Masirah: The Environment Society of Oman (ESO) engaged more than 180 students from three schools from Masirah Island, 400km east of Muscat, during a week-long public awareness drive on the importance of protecting the loggerhead turtles and the biodiversity of the region.

The campaign was part of the fourth annual Masirah Festival for Loggerhead Turtles and included a host of fun-filled activities such as beach clean ups and football games funded by BP Oman.

“We believe that working hand in hand with the community is fundamental to our mission of connecting people living in Oman to their environment so they become agents of change,” said Omar Al Riyami, ESO Community Outreach Manager.

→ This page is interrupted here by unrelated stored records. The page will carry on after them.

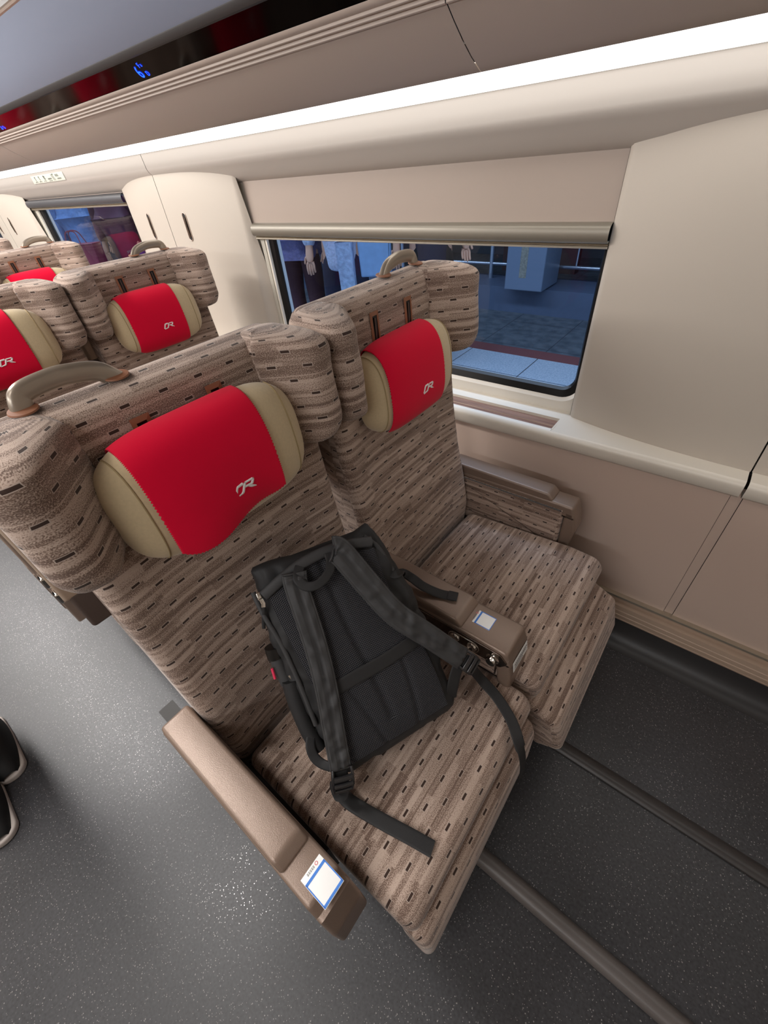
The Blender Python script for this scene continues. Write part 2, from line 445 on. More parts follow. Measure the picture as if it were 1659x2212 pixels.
def make_armrest(par, y0, y1, console=False, face=1):
    """side panel with frame; local y range"""
    xr = -.538 if console else -.60
    if console: nose = [(-.137, .5495, .012), (-.122, .507, .003)]; leg = [(-.160, .53, 0), (-.130, .53, 0), (-.119, .470, .06), (-.119, .405, .006), (-.146, .405, .004)]; xp = -.150
    elif face < 0: nose = [(-.188, .5495, .010), (-.158, .507, .006)]; leg = [(-.200, .53, 0), (-.166, .53, 0), (-.150, .480, .05), (-.152, .375, .006), (-.186, .375, .004)]; xp = -.190
    else: nose = [(-.186, .5495, .009), (-.173, .507, .003)]; leg = [(-.206, .53, 0), (-.180, .53, 0), (-.164, .470, .06), (-.180, .375, .006), (-.206, .375, .004)]; xp = -.2075
    a = extr('armrest', rpoly([(xr, .507, .004), (xr, .546, .006), (-.23, .550, .0)]+nose), y0, y1, M['arm'], par, r=.007, seg=4, d=.02, sharp=35)
    fl_ = extr('armrest_front', rpoly(leg), y0, y1, M['arm'], a, r=.007, seg=4, d=.02, sharp=35)
    a['label'] = 'champagne plastic armrest frame'
    pts = [(xr+.006, .540, .006), (xr+.006, .572, .016), (-.262, .569, .016), (-.236, .543, .008)]
    pad = extr('armrest_pad', rpoly(pts), y0+.003, y1-.003, M['arm'], a, r=.007, seg=5, d=.02, sharp=35)
    w = (y1-y0)
    pan = extr('armrest_panel', rpoly([(xr, .34 if not console else .43, .01), (xp, .378 if not console else .43, .006), (xp, .537, .004), (xr, .537, .006)]), (y0-.002 if face > 0 and not console else y0+w*.10), y1-(w*.10 if not console else w*.26), M['fab'], par, r=.01, d=.03)
    bx = box('armrest_bracket', (-.66, y0+w*.25, .36), (-.56, y1-w*(.25 if not console else .40), .52), M['base'], par)
    st = []
    if console or face < 0:
        cx, cy = (-.194, (y0+y1)/2+.004) if not console else (-.2145, (y0+y1)/2+.006)
        L, W = (.052, .040) if not console else (.042, .037)
        s = rbox('sticker', (cx-L/2, cy-W/2, .5485), (cx+L/2, cy+W/2, .5500), .0006, M['lblw'], a, axis='y'); s['label'] = 'white and blue paper sticker'
        b1 = box('sticker_stripe', (cx-.016, cy-W/2+.0008, .5499), (cx-.012, cy+W/2-.0008, .5503), M['lblb'], a)
        b2 = box('sticker_stripe', (cx+.0215, cy-W/2+.0008, .5499), (cx+L/2-.0008, cy+W/2-.0008, .5503), M['lblb'], a)
        b3 = box('sticker_stripe', (cx-.016, cy-W/2+.0004, .5499), (cx+L/2-.001, cy-W/2+.002, .5503), M['lblb'], a)
        b4 = box('sticker_stripe', (cx-.016, cy+W/2-.002, .5499), (cx+L/2-.001, cy+W/2-.0004, .5503), M['lblb'], a)
        ring = [(cx-.0215+.0022*math.cos(t), cy+.009+.0022*math.sin(t), .5502) for t in [2*PI*k/20 for k in range(20)]]
        rg = tube('sticker_mark', ring, .0005, .0002, M['lblr'], a, closed=True, n=6)
        V, F = [], []
        for k in range(5):
            yy = cy+.0045-k*.0030; ww = .0022
            for (ax, bx_) in ((-.0016, -.0008), (0, .0008), (.0013, .0018)):
                b = len(V); V += [(cx-.0215+ax, yy, .5502), (cx-.0215+bx_, yy, .5502), (cx-.0215+bx_, yy-ww, .5502), (cx-.0215+ax, yy-ww, .5502)]; F.append((b, b+1, b+2, b+3))
        tx = mk('sticker_text', V, F, M['ink'], a, False)
        st = [s, b1, b2, b3, b4, rg, tx]
    CH[a.name] = [pad, fl_]+st
    return [a, pan, bx]

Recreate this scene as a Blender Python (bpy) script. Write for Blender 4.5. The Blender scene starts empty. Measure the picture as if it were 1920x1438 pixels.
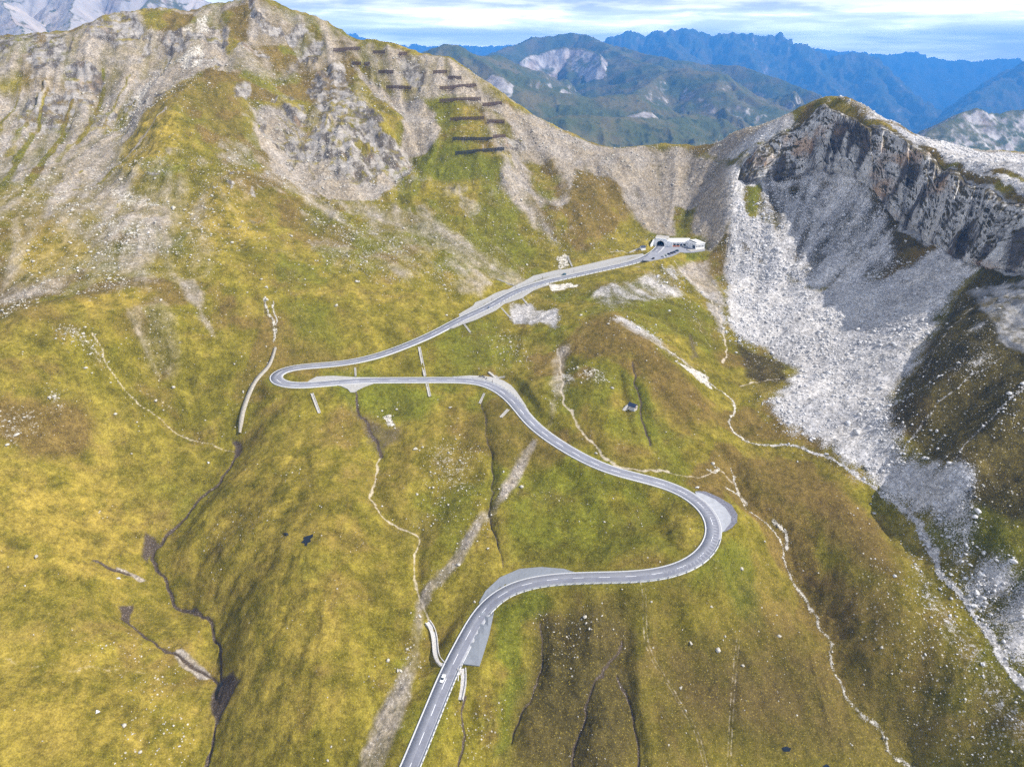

“We are driven by a commitment to protect our natural and marine habitant and hope our work in Masirah will lead to the development of a National Turtle Conservation Strategy which is essential to protecting the 30,000 females loggerhead turtles that are in Oman alone,” he added

Members from the Society also had the opportunity to meet Shaikh Sulaiman Bin Saleem Al Mahrouqi, Governor of Masirah, Saleem Al Junaibi, Acting Director of the Department of Environment and Climate Affairs in South Al Sharqiya Governorate, and local fishermen to discuss ways of reducing the incidental capture of loggerhead turtles, along with other sea creatures.

These incidental captures are the greatest threat to the marine environment, wasting a valuable natural resource and causing dramatic declines in populations of many marine species. The loggerhead turtle is considered an endangered species and is categorised under the red list by the International Union for Conservation of Nature.